Posted by Askia_The_Great (Member # 22000) on :
quote:Originally posted by Nassbean: The lack of diversity and so no productive debates ...only afrocentrism seems to be allowed here. Also it should be more neutral/objective.
This forum has actually gotten rid of the more hardcore "Afrocentric" posters...
Posted by Nassbean (Member # 23084) on :
quote:Originally posted by Askia_The_Great:
quote:Originally posted by Nassbean: The lack of diversity and so no productive debates ...only afrocentrism seems to be allowed here.
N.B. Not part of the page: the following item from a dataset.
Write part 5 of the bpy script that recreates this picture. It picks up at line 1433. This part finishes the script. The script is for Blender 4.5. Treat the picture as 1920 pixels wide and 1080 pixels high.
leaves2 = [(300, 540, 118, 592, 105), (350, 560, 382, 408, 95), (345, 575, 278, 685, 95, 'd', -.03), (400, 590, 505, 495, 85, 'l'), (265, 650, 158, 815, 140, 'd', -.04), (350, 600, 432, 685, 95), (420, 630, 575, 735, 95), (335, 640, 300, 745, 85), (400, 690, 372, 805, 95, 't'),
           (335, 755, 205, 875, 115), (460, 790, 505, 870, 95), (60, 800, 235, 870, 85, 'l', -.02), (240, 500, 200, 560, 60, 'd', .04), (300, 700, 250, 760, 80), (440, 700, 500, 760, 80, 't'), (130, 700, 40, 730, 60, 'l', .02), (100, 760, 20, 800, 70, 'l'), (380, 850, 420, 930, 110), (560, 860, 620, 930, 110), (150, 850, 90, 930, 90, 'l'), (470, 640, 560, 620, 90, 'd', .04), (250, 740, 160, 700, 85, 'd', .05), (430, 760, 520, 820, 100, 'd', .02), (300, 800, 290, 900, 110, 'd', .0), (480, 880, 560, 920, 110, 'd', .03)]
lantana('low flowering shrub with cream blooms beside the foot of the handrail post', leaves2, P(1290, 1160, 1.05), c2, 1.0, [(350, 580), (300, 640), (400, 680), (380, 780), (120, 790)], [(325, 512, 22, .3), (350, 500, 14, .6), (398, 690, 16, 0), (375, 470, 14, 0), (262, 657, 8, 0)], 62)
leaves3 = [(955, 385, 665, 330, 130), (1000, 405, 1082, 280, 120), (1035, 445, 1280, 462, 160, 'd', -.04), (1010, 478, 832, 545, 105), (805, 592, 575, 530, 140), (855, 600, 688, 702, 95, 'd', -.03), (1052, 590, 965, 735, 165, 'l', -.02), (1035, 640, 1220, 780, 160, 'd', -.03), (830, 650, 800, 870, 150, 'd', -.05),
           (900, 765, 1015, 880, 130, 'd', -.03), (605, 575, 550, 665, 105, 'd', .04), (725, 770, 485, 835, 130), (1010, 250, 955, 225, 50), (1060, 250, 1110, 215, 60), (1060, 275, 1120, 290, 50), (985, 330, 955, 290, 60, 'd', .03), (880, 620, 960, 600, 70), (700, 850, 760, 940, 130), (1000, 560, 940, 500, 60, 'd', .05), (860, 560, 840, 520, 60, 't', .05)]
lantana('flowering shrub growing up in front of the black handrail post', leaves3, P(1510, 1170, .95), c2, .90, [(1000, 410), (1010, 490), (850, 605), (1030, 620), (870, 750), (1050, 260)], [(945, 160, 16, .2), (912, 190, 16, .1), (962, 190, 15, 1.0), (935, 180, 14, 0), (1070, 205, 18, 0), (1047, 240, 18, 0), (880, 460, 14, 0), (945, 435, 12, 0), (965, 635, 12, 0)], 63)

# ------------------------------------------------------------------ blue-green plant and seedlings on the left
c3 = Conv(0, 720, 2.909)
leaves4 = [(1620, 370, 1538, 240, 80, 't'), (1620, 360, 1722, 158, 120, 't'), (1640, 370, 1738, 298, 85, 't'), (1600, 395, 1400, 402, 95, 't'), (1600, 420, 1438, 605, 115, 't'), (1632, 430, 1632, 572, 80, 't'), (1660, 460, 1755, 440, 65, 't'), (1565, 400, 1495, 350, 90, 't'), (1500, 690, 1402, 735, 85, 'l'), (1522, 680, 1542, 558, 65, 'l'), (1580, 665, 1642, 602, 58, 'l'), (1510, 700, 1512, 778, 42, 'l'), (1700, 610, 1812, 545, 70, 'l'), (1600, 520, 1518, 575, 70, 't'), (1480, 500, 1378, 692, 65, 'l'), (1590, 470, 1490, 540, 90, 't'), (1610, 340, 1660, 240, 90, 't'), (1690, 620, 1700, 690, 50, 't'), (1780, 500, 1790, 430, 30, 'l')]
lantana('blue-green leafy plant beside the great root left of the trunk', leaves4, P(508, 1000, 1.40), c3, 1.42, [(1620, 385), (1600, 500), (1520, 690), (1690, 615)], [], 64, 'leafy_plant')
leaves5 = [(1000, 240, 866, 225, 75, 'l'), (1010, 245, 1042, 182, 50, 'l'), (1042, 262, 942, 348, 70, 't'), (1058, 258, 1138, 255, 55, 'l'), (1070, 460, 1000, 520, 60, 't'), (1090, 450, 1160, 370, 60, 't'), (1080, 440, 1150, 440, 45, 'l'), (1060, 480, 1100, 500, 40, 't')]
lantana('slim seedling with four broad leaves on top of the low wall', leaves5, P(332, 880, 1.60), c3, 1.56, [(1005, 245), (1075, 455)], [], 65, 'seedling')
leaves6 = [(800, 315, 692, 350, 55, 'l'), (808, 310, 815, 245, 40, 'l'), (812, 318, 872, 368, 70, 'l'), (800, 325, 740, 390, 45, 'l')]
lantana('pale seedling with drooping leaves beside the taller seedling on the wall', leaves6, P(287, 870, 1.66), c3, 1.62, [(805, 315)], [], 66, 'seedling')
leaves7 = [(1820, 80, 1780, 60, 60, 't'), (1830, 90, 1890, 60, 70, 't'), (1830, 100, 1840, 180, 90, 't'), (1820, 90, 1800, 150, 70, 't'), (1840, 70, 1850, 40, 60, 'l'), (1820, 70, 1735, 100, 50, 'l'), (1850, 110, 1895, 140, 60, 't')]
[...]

Also it should be more neutral/objective.
This forum has actually gotten rid of the more hardcore "Afrocentric" posters...
Good to know
Posted by real expert (Member # 22352) on :
In my opinion, a forum shouldn't be heavily moderated since it's better to debunk and educate people with crazy and fringe theories with arguments than resorting to banning unless of course people just want to troll for the sake of trolling. However, there are people who I find enjoy lots of freedom since they can write intelligence-insulting gibberish that borders to extreme trolling and get away with it while other users have to be careful what they write. I got banned for less and without the possibility to defend my cause. Plus I do think that Egyptsearch should be open for diverse opinions in order to appear more balanced and less onesided. For instance, people who have a different take on history or archaeogenetics than Afrocentrists should be able to discuss their ideas and engage in debates with people with Afrocentric views without being labeled as white supremacists or racists. Being critical of some Afrocentric views/theories, scholars can't be equated with anti-blackness since criticizing or disagreeing with the ideas of a person doesn't translate in rejecting the person and his ethnicity as such. Furthermore, there are Africans and blacks from the diaspora that are explicitly critical of Afrocentrism.